EGCG Degradation Chemistry
EGCG degrades primarily through two mechanisms: (1) Epimerisation — the galloyl ester bond undergoes thermally-driven hydrolysis, while the C-2 stereocentre undergoes configurational inversion at elevated temperatures, converting EGCG to GCG (gallocatechin gallate) and its epimers. In strongly brewed tea, GCG can reach 10–20% of the total catechin pool. (2) Oxidative degradation — EGCG is oxidised by dissolved oxygen to form quinone-type intermediates that polymerise into brown, polymeric products — contributing to the browning of brewed tea left to stand.
| Temperature | pH | EGCG half-life (approx.) | Practical context |
|---|---|---|---|
| 4°C | 5.0 | >48 hours | Cold brew, refrigerated tea |
| 25°C | 5.0 | 8–12 hours | Room temp brewed tea, standing |
| 60°C | 5.0 | 3–4 hours | Warm-kept tea, insulated flask |
| 80°C | 5.0 | 60–120 min | Standard green tea brewing |
| 100°C | 5.0 | 15–30 min | Boiling water for green tea |
| 80°C | 7.0 | 20–40 min | Neutral water (some spring waters) |
| 80°C | 8.0 | 5–15 min | Hard water with high bicarbonate |
🧠 Expert Tip: The Ascorbic Acid Fix
Adding a slice of lemon or a few drops of lemon juice (ascorbic acid) to green tea before or during brewing stabilises EGCG by scavenging dissolved oxygen. Studies show up to 3× better EGCG preservation with ascorbate addition at brewing temperatures. Vitamin C itself has no adverse effect on tea taste at these concentrations and may enhance the bright, fresh character.
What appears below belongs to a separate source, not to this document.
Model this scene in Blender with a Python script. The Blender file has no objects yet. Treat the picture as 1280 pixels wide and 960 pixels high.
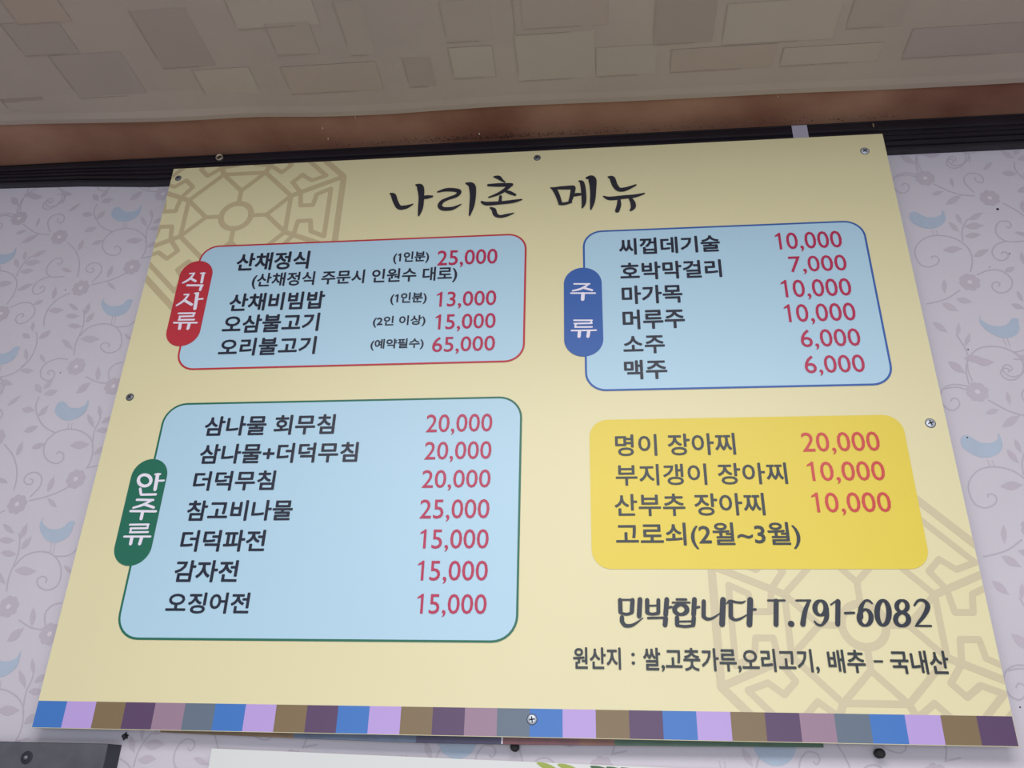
import bpy, bmesh, math, random
from mathutils import Matrix, Vector
random.seed(7)
S = bpy.context.scene
COL = S.collection
# ------------------------------------------------------------------ camera
# metric frame "L": x along the wall, y into the wall (0 = face of the menu board), z up, origin = lower left board corner
X0, Z0 = -0.6, 1.6
F = 1040.458
R0 = (0.99494916, 0.09772899, 0.0229174)      # image right
R1 = (-0.02215188, 0.43644418, -0.8994586)    # image down
R2 = (-0.09790534, 0.89440792, 0.43640465)    # into the picture
CP = (0.72676445, -1.08605703, -0.0551509)
cam = bpy.data.cameras.new('camera')
cam.sensor_fit = 'HORIZONTAL'; cam.sensor_width = 36; cam.lens = F/1280*36; cam.clip_start = 0.01
co = bpy.data.objects.new('camera', cam); COL.objects.link(co); S.camera = co
co.matrix_world = Matrix(((R0[0], -R1[0], -R2[0], CP[0]+X0), (R0[1], -R1[1], -R2[1], CP[1]),
                          (R0[2], -R1[2], -R2[2], CP[2]+Z0), (0, 0, 0, 1)))
# ------------------------------------------------------------------ light
w = bpy.data.worlds.new('daylight'); S.world = w; w.use_nodes = True
bg = w.node_tree.nodes['Background']; bg.inputs[0].default_value = (0.80, 0.86, 1.0, 1); bg.inputs[1].default_value = 0.56
def area(name, loc, rot, sx, sy, power, col):
    l = bpy.data.lights.new(name, 'AREA'); l.shape = 'RECTANGLE'; l.size = sx; l.size_y = sy; l.energy = power; l.color = col
    o = bpy.data.objects.new(name, l); COL.objects.link(o); o.location = loc; o.rotation_euler = rot
    return o
area('ceiling_lamp', (0.12, -1.35, Z0+0.90), (math.radians(0), 0, 0), 1.5, 0.9, 33.0, (1.0, 0.98, 0.97))
area('window_light', (0.15, -3.2, Z0-0.25), (math.radians(90), 0, 0), 2.0, 1.3, 33.0, (0.86, 0.92, 1.0))
S.view_settings.view_transform = 'Standard'; S.view_settings.look = 'None'
S.view_settings.gamma = 1; S.view_settings.use_curve_mapping = False
S.view_settings.exposure = -0.12

# ------------------------------------------------------------------ measuring: a pixel of the photograph onto a plane of the place
def on(u, v, ax, val):
    a, b = (u-640)/F, (v-480)/F
    d = [R0[i]*a + R1[i]*b + R2[i] for i in range(3)]
    s = (val-CP[ax])/d[ax]
    return tuple(CP[i]+s*d[i] for i in range(3))
def B(u, v, y=0.0):
    p = on(u, v, 1, y); return (p[0], p[2])

# ------------------------------------------------------------------ helpers
def lin(c): return c/12.92 if c <= 0.04045 else ((c+0.055)/1.055)**2.4
def rgb(r, g, b): return (lin(r/255), lin(g/255), lin(b/255), 1)
MATS = {}
def mat(name, col, rough=0.5, metal=0.0, noise=0.0, nscale=30, col2=None, bump=0.0, bscale=400, spec=0.5):
    m = bpy.data.materials.new(name); m.use_nodes = True; nt = m.node_tree; p = nt.nodes['Principled BSDF']
    p.inputs['Roughness'].default_value = rough; p.inputs['Metallic'].default_value = metal
    p.inputs['Specular IOR Level'].default_value = spec
    tc = nt.nodes.new('ShaderNodeTexCoord')
    c2 = col2 or tuple(min(1, x*(1-noise)) for x in col[:3])+(1,)
    n = nt.nodes.new('ShaderNodeTexNoise'); n.inputs['Scale'].default_value = nscale; n.inputs['Detail'].default_value = 5
    nt.links.new(tc.outputs['Object'], n.inputs['Vector'])
    r = nt.nodes.new('ShaderNodeValToRGB'); r.color_ramp.elements[0].position = 0.35; r.color_ramp.elements[1].position = 0.65
    r.color_ramp.elements[0].color = c2; r.color_ramp.elements[1].color = col
    nt.links.new(n.outputs['Fac'], r.inputs['Fac']); nt.links.new(r.outputs['Color'], p.inputs['Base Color'])
    if bump:
        n2 = nt.nodes.new('ShaderNodeTexNoise'); n2.inputs['Scale'].default_value = bscale; n2.inputs['Detail'].default_value = 3
        nt.links.new(tc.outputs['Object'], n2.inputs['Vector'])
        b = nt.nodes.new('ShaderNodeBump'); b.inputs['Strength'].default_value = bump; b.inputs['Distance'].default_value = 0.001
        nt.links.new(n2.outputs['Fac'], b.inputs['Height']); nt.links.new(b.outputs['Normal'], p.inputs['Normal'])
    MATS[name] = m
    return m
def tag(o, label=None, cat=None, group=None, kind=None):
    if label: o['label'] = label
    if cat: o['category'] = cat
    if group: o['group'] = group
    if kind: o['kind'] = kind
    return o
ORG = {}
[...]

Why This Changes Brewing Recommendations
The stability data comprehensively validates the traditional recommendation to avoid boiling water for green tea — but adds nuance. It is not only about over-extraction of catechins (the astringency argument) but equally about destruction of catechins at high temperature. Even if you could magically stop extraction at 30 seconds, boiling water would still degrade more EGCG than 75°C water at the same time period.
EGCG in Cold and Iced Tea
Cold brew tea retains extraordinary EGCG stability. A cold brew prepared at 4°C and consumed within 24 hours has lost negligible EGCG to thermal degradation. The extraction concentrations are lower than hot brew (as discussed in our cold brew science guide) but the EGCG that is extracted is highly stable. Hot-brewed iced tea (brewed hot, then chilled) loses EGCG during the hot brewing phase but then stabilises — making cold brew the superior option for EGCG preservation if health content is your priority.